* Required task *
What is the number of lines in the entries that include the word "Measure"? Respond with the number only.
Start Records to use
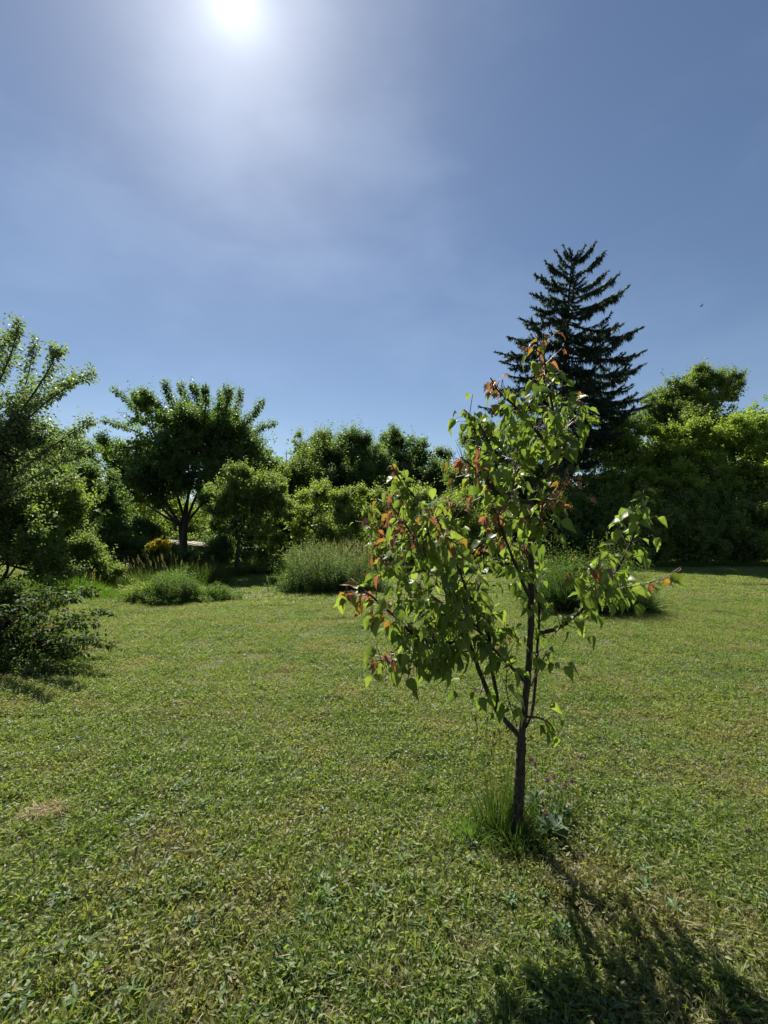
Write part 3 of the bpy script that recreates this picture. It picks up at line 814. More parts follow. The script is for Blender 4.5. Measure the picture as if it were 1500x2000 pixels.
# ---------------------------------------------------------------- clumps of meadow plants on the lawn
def clump(name, label, cat, base, rx, ry, n, h, mat, seed, wd=0.007, seed_heads=0, dome=0.6, lean=0.28, leafy=0, leaf=0.05, group=None, leaf_mat_name=None, tint=(0.2, 1.0), floor=0.35):
    r = rng(seed)
    root = thing(name, label, cat, base, group)
    a = r.random(n) * 2 * math.pi; q = np.sqrt(r.random(n))
    wob = 1 + 0.22 * np.sin(a * 3 + seed) + 0.14 * np.sin(a * 5 + 2 * seed) + 0.08 * np.sin(a * 11 + seed)
    bx = np.cos(a) * q * rx * wob; by = np.sin(a) * q * ry * wob
    nb_ = 30; ba = r.random(nb_) * 6.283; bq = np.sqrt(r.random(nb_)) * 0.95
    bf = 0.55 + 0.6 * r.random(nb_); it = r.integers(0, nb_, n); inb = r.random(n) < 0.75
    bx = np.where(inb, np.cos(ba[it]) * bq[it] * rx + r.normal(size=n) * rx * 0.13, bx)
    by = np.where(inb, np.sin(ba[it]) * bq[it] * ry + r.normal(size=n) * ry * 0.13, by)
    bf = np.where(inb, bf[it], 0.7)
    a = np.arctan2(by / ry, bx / rx); q = np.minimum(np.hypot(by / ry, bx / rx), 1.1)
    b = np.stack([base[0] + bx, base[1] + by, np.zeros(n)], -1)
    out = np.stack([np.cos(a) * q, np.sin(a) * q, np.zeros(n)], -1)
    nv = vnoise(b * (1.6 / max(rx, 0.1) + 1.2) + 3, seed)
    hh = h * (floor + (1 - floor) * r.random(n)) * (1 - dome * np.minimum(q, 1) ** 2.2) * (0.55 + 0.6 * nv) * bf * 1.25
    g = Geo()
    blades(g, b, unit(np.array([0, 0, 1.0]) + out * lean * 1.4 + r.normal(size=(n, 3)) * lean * 0.55), hh, wd * (0.6 + 0.8 * r.random(n)),
           tint[0] + (tint[1] - tint[0]) * np.clip(r.normal(size=n) * 0.22 + 0.5, 0, 1), segs=3, sag=0.45, r=r)
    part('blades', g, M[mat], root, kind='stuff')
    if seed_heads:
        g = Geo(); m = seed_heads
        a = r.random(m) * 2 * math.pi; q = np.sqrt(r.random(m)) * 0.9
        b = np.stack([base[0] + np.cos(a) * q * rx, base[1] + np.sin(a) * q * ry, np.zeros(m)], -1)
        out = np.stack([np.cos(a) * q, np.sin(a) * q, np.zeros(m)], -1)
        d = unit(np.array([0, 0, 1.0]) + out * lean + r.normal(size=(m, 3)) * 0.10)
        hh = h * (1.0 - 0.35 * q ** 2) * (0.78 + 0.38 * r.random(m))
        blades(g, b, d, hh, 0.004, np.full(m, 0.1), segs=3, sag=0.1)
        k = 14
        t = (np.arange(k) / k)[None, :] * 0.15
        tp = b[:, None, :] + d[:, None, :] * (hh[:, None] * 0.93 + t)[..., None] + (out * 0.1)[:, None, :] * hh[:, None, None]
        w = r.normal(size=(m, k, 3))
        leaves(g, tp.reshape(-1, 3), (unit(w) * 0.5 + d[:, None, :]).reshape(-1, 3), r.normal(size=(m * k, 3)), 0.035, 0.011, r.random(m * k) * 0.16)
        part('seed_heads', g, M[mat], root, kind='stuff')
    if leafy:
        g = Geo(); m = leafy
        a = r.random(m) * 2 * math.pi; q = np.abs(r.normal(size=m)) * 0.30 + 0.75 * np.sqrt(r.random(m))
        wob = 0.88 + 0.16 * np.sin(a * 3 + seed) + 0.12 * np.sin(a * 7 + 2 * seed)
        x = np.cos(a) * q * rx * wob; y = np.sin(a) * q * ry * wob; q = np.minimum(q, 1.0)
        b = np.stack([base[0] + x, base[1] + y, np.zeros(m)], -1)
        nv = vnoise(b * (2.2 / max(rx, 0.1) + 1.0) + 9, seed + 1)
        hh = h * 1.0 * (1 - dome * q ** 2.2) * (0.2 + 1.2 * nv) + 0.03
        lo = 0.25 * hh * r.random(m)
        b[:, 2] = lo
        d = unit(np.array([0, 0, 1.0]) + np.stack([np.cos(a) * q, np.sin(a) * q, 0 * q], -1) * 0.45 + r.normal(size=(m, 3)) * 0.22)
        shoots_to_leaves(g, b, d, hh - lo, 20, leaf, r, 0.15, 0.5, curl=0.0)
        part('leafy_stems', g, M[leaf_mat_name or mat], root, kind='stuff')
    return root

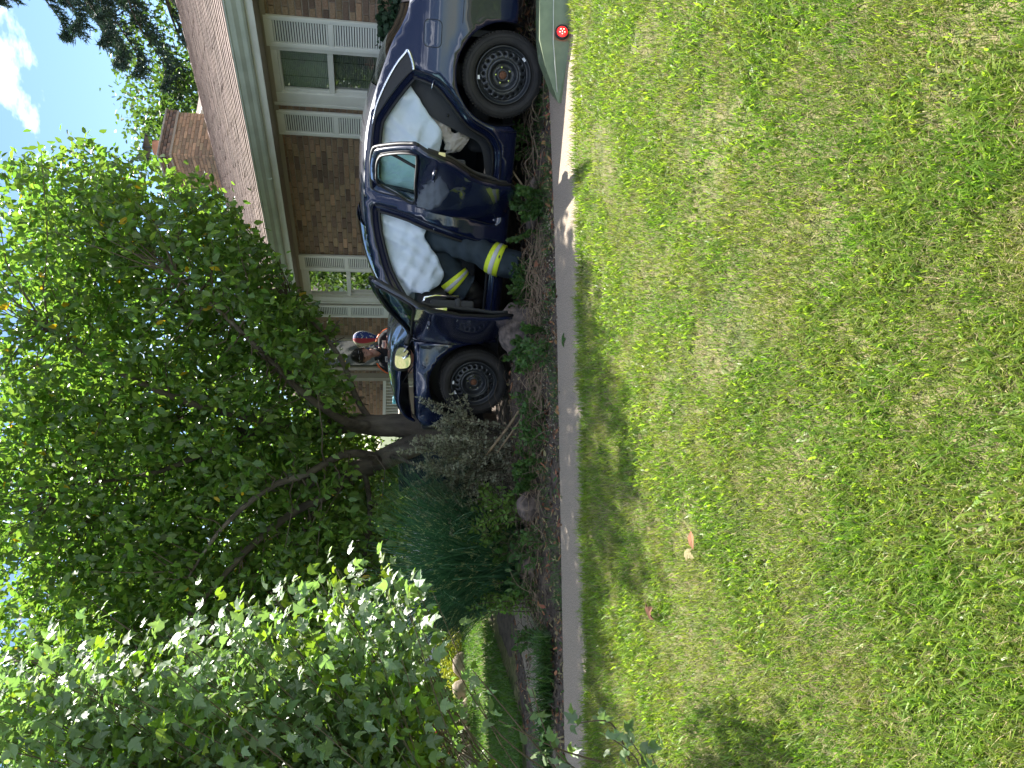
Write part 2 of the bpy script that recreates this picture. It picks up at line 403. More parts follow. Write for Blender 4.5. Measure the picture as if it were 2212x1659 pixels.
# lawn in front of the path
def lawn_z(x, y):
    return ground_z(x, y)
def lawn_edge(x): return 4.47 + .07 * x + .03 * math.sin(x * 5) + .02 * math.sin(x * 13 + 1)
nx, ny = 150, 90
v = []; 
for j in range(ny):
    for i in range(nx):
        x = -9 + 19 * i / (nx - 1); ye = lawn_edge(x); y = -6 + (ye + 6) * (j / (ny - 1)) ** .8 if j < ny - 1 else ye
        v.append((x, y, ground_z(x, min(y, ye - .001))))
f = [(j * nx + i, j * nx + i + 1, (j + 1) * nx + i + 1, (j + 1) * nx + i) for j in range(ny - 1) for i in range(nx - 1)]
mk('lawn', v, f, M_lawnbase, None, True, kind='structure')
# path: exposed-aggregate slab with a bevelled edge
def path_lo(x): return 4.36 + .065 * x
def path_hi(x): return 5.16 + .075 * x + (.05 * (x - 0) ** 2 * .5 if x > 0 else 0)
b = MB(); xs = np.linspace(-9, 5.5, 60)
for x in xs:
    b.v += [(x, path_lo(x), -.30), (x, path_lo(x), -.012), (x, path_lo(x) + .012, .0), (x, path_hi(x) - .012, .0), (x, path_hi(x), -.012), (x, path_hi(x), -.3)]
for i in range(len(xs) - 1):
    for k in range(5): b.f.append((i * 6 + k, (i + 1) * 6 + k, (i + 1) * 6 + k + 1, i * 6 + k + 1)); b.m.append(0)
b.out('path', M_path, kind='structure')
# branch path forking off behind
pb = [(-9.0, 3.9 + 1.6), (-2.74, 5.16), (-2.45, 5.30), (-2.22, 5.51), (-1.89, 6.06), (-1.62, 6.9), (-1.5, 8.0), (-1.9, 8.1), (-2.15, 6.81), (-2.63, 6.06), (-2.93, 5.62), (-9, 6.6)]
b = MB(); b.add([(x, y, .012) for x, y in pb] + [(x, y, -.3) for x, y in pb], [tuple(range(12))] + [(i, (i + 1) % 12, (i + 1) % 12 + 12, i + 12) for i in range(12)]); b.out('branch_path', M_path, kind='structure')
# planting bed (soil), lumpy, thrown up round the front wheel
def bed_z(x, y):
    z = -.02 + .03 * mnoise.noise(Vector((x * 2.2, y * 2.2, 0))) + .012 * mnoise.noise(Vector((x * 9, y * 9, 4)))
    z += .11 * math.exp(-(((x - .0) / .55) ** 2 + ((y - 6.35) / .28) ** 2)) + .06 * math.exp(-(((x + .6) / .8) ** 2 + ((y - 6.4) / .5) ** 2))
    if y < path_hi(x) + .12: z = min(z, -.012)
    return z
grid('planting_bed', -9, 9, 4.9, 12, 240, 130, bed_z, M_soil, kind='structure')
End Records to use
* Written solution *
2